Это уникальная ситуация, когда один и тот же политик дискредитирует одновременно и обновленческую, и традиционалистскую тенденции.
Соединение же в лице Медведева двух ролей — председателя правительства и лидера «Единой России» (от которой отмежевался Путин) — становится бременем для путинского режима. Возможно, это и есть задумка Путина — пусть они утопят друг друга? Сохранение Медведева в «верхах» подтверждает верность реального самодержца принципу «лояльность всегда вознаграждается», который является гарантией единства команды. Но в данном случае следование этому принципу подрывает режим с другой стороны — дискредитируя его в глазах общества и порождая недовольство среди тех элитных групп, которые смотрят на Медведева как на несуразность.
«Это надолго», — заявил Медведев с непонятной уверенностью, говоря о перспективах своего тандема с Путиным. Он ошибается.

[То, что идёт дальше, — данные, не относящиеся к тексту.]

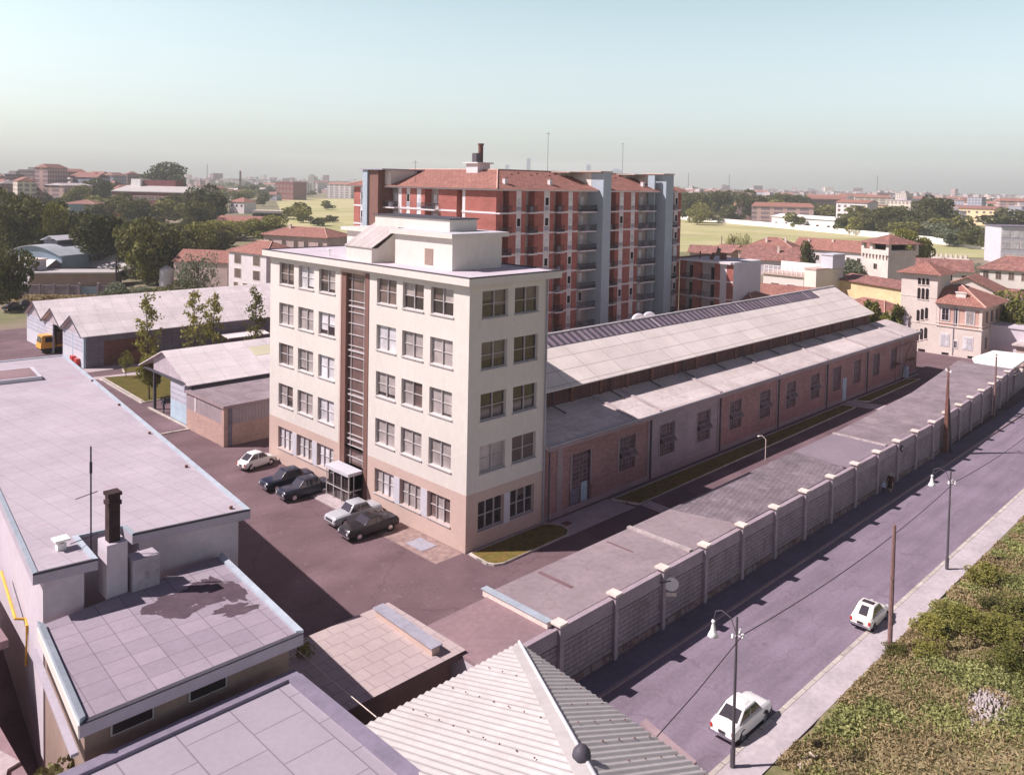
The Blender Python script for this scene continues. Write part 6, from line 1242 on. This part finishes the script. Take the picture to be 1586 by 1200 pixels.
# ------------------------------------------------------------------ plants
def leaf_cloud(name, P, size, mats, stretch=1.0, up_=.35):
    """P: n x 3 centres; one small bent leaf cluster (a quad) at each"""
    n = len(P); a = rng.normal(size=(n, 3)); a[:, 2] = a[:, 2]*.8+up_; a /= np.linalg.norm(a, axis=1)[:, None]
    c = np.cross(a, rng.normal(size=(n, 3))); c /= np.linalg.norm(c, axis=1)[:, None]; d = np.cross(a, c)
    s = size*(.6+.8*rng.random((n, 1))); c = c*s; d = d*s*stretch
    V = np.stack([P-c-d*.3, P+d*.9-c*.1, P+c-d*.2, P-d*.9+c*.2], 1).reshape(-1, 3)
    me = bpy.data.meshes.new(name); me.vertices.add(4*n); me.vertices.foreach_set('co', V.ravel().astype(np.float32)); me.loops.add(4*n); me.loops.foreach_set('vertex_index', np.arange(4*n, dtype=np.int32))
    me.polygons.add(n); me.polygons.foreach_set('loop_start', np.arange(0, 4*n, 4, dtype=np.int32))
    for q in (mats if isinstance(mats, list) else [mats]): me.materials.append(q)
    me.update(calc_edges=True); return me
def crown_points(n, h, w_, lobes, seed, kind='round'):
    """unit crown: z 0..1 scaled to h, width w_; n points biased to the skin of several lobes"""
    r = np.random.default_rng(seed); cs = []
    for i in range(lobes):
        z = r.uniform(.12, .88); 
        rad = {'round': math.sqrt(max(.02, 1-(2*z-1.05)**2))*.55, 'cone': (1-z)*.55+.08, 'column': .22+.1*math.sin(z*9+seed)}[kind]
        t = r.uniform(0, 2*math.pi); q = r.uniform(.35, 1)*rad; cs.append((q*math.cos(t), q*math.sin(t), z, r.uniform(.16, .30)*(1 if kind != 'column' else .62)))
    cs.append((0, 0, .5, .34 if kind == 'round' else .2)); cs = np.array(cs); k = r.choice(len(cs), n, p=(cs[:, 3]**2)/np.sum(cs[:, 3]**2))
    v = r.normal(size=(n, 3)); v /= np.linalg.norm(v, axis=1)[:, None]; rr = r.uniform(.55, 1.08, n)**.6
    P = cs[k, :3]*np.array([w_, w_, h])+v*(rr*cs[k, 3])[:, None]*np.array([w_, w_, h*.75]); return P
CR_ = {}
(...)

Никому и никогда не перехитрить логику агонии, коль скоро она началась. Медведев в качестве премьера, потеряв свой имитационный ресурс и не приобретя нового, может работать только на упадок, и именно он будет первым кандидатом «на выход», когда Кремлю придется сбрасывать балласт. Какое уж там новое медведевское президентство!
Медведевская Россия потратила впустую четыре года жизни. И ответственность за это несет не Медведев (в чем можно обвинять пустоту?). Ответственность несут все те, кто участвовал в ее заполнении и играл в кремлевском спектакле «Президент Медведев».